My last trip to Korea I had a friend explain to me why I can’t introduce family as “my mom, my dad, etc.” He said they use “our mom, our brother, etc.” I thought this really interesting and completely in contrast with the US.

I can’t speak Korean, but in learning the few phrases I have, I’ve already noticed a change in the mindset of Korea vs. US. In Korea, and probably most of Asia, the idea within the family is “OUR”, whereas in America, everything is “MY”. In Korea, within the family, everything is shared; house, money, food, child raising, parent caretaking. And it spills over into friendships; paying for meals, bringing back gifts from trips. Even something so simple as grabbing an extra coffee for coworkers in the morning regardless of whether or not you’ve asked. It’s IN THE CULTURE to think of others. I really love this. I find myself saying “my” and “mine” so often, and I see how it’s led me to be stingy with my money and possessions. It’s hard for me to freely give because I’m always looking out for #1. I wonder how our society might benefit from letting go of a possessive attitude to a shared attitude. I mean, it’s things…stuff, for cryin’ out loud.

I’m going to watch you watch me watch you watch me….

There are many ways the Chinese respond to seeing a foreigner like myself. You’ll most likely find yourself in a staring contest, to which I’ve become very good at, and intimidating as well. You have your ever-so-innocent laughing and pointing children yelling “Laowai, Mama, Laowaii!!” (“Laowai” means foreigner) It is for some as though an alien life force has landed among them and their jaw seems to hit the floor. (Can you blame them??? haha nah nah jk jk jk!!!) They might even walk a little closer to you to get a better look as though trying to see your pore size, unable to function any other part of their body amidst mind-boggling flabbergastion. (I think I just made that word up.) Most fumble for their phone in efforts to snap a pic to capture this moment as proof that people like me really do exist “and they’re here among us. Look!” I get random sentences in English like “How are you? I’m fine! hahaha” or “I’m going to the zoo today. hahahaha” The unfortunate part for them is that their accent jacks-up the sentence so badly it usually doesn’t register with me until they’re 10 meters behind me already. The funniest ones have been while I’m running or walking and the man (or woman) on the moped is staring so hard that as his eyes fixate on me and his path continues, he’s staring in the completely opposite direction he’s traveling, starts to veer into the oncoming traffic and almost dies. (or man walks into pole) This might be flattering anywhere else, but here, I’m no superstar or hot girl, just a phenomenon they’ve only seen on TV. Today, however, I had a little girl of about 10 yrs old, who was sitting in front of me at the coffee shop, turn to me and ask what time it was. How endearing! That takes guts!!! She was cute and I politely replied with a smile, “It’s 1:50.” I hope her mom was proud of her.

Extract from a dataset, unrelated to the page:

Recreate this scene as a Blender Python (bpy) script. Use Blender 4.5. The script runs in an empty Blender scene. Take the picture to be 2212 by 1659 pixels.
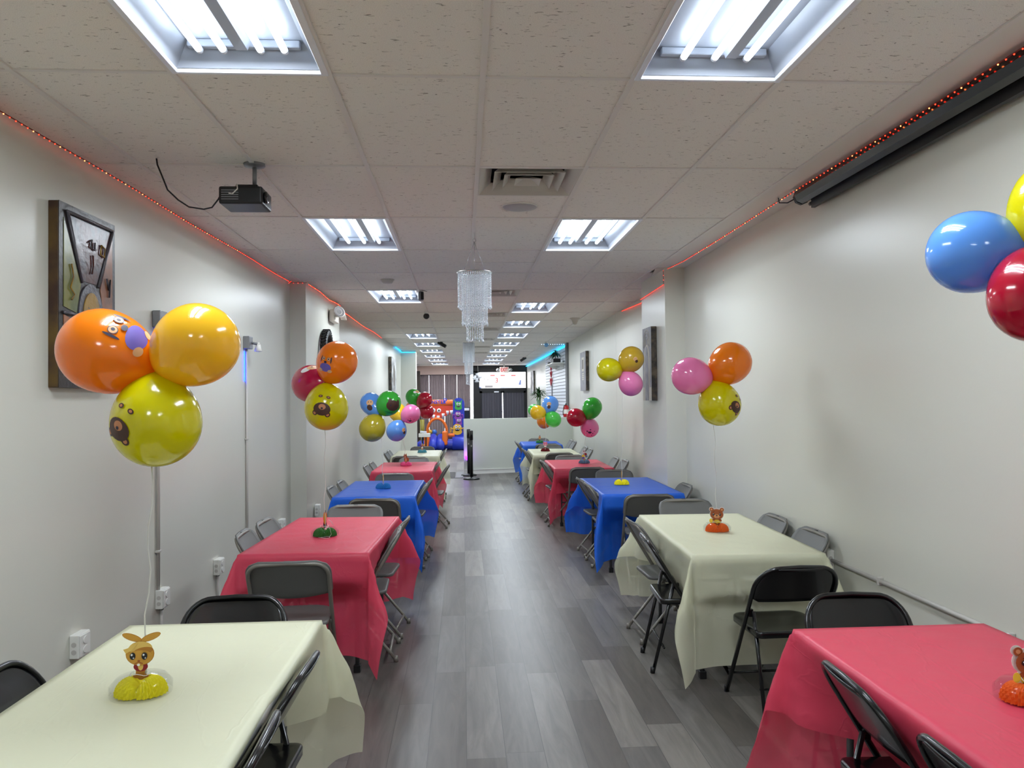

Today was my fasting-from-computer-and-apartment day. I woke up (30 min after alarm went off but still enough time to drink a cup of coffee and do my devos), worked out (clear day and not too chilly, perfect!), left the apartment (feeling like Amelia Earhart in my new black leather jacket with red scarf), went to church (to meet with churchmates AFTER their service for a small kine Bible study and encouragement), walked the entire city (with blisters to prove it), ate too much (I found a coffee shop AND a Subway! What??!!!), met another foreigner from London (who seems to hate it here), came home (and almost witnessed a death when the entire bus flew to the front b/c the driver slammed on his breaks for a pedestrian…one of these days I’m gong to video a ride to the store so you can have an idea of the madness that ensues on the roads here), read a book, and ate more sweets (that stupid chocolate cake is still lyin’ around here!)

Not a lot of deep thoughts, just a great day of people watching and watching people watch me.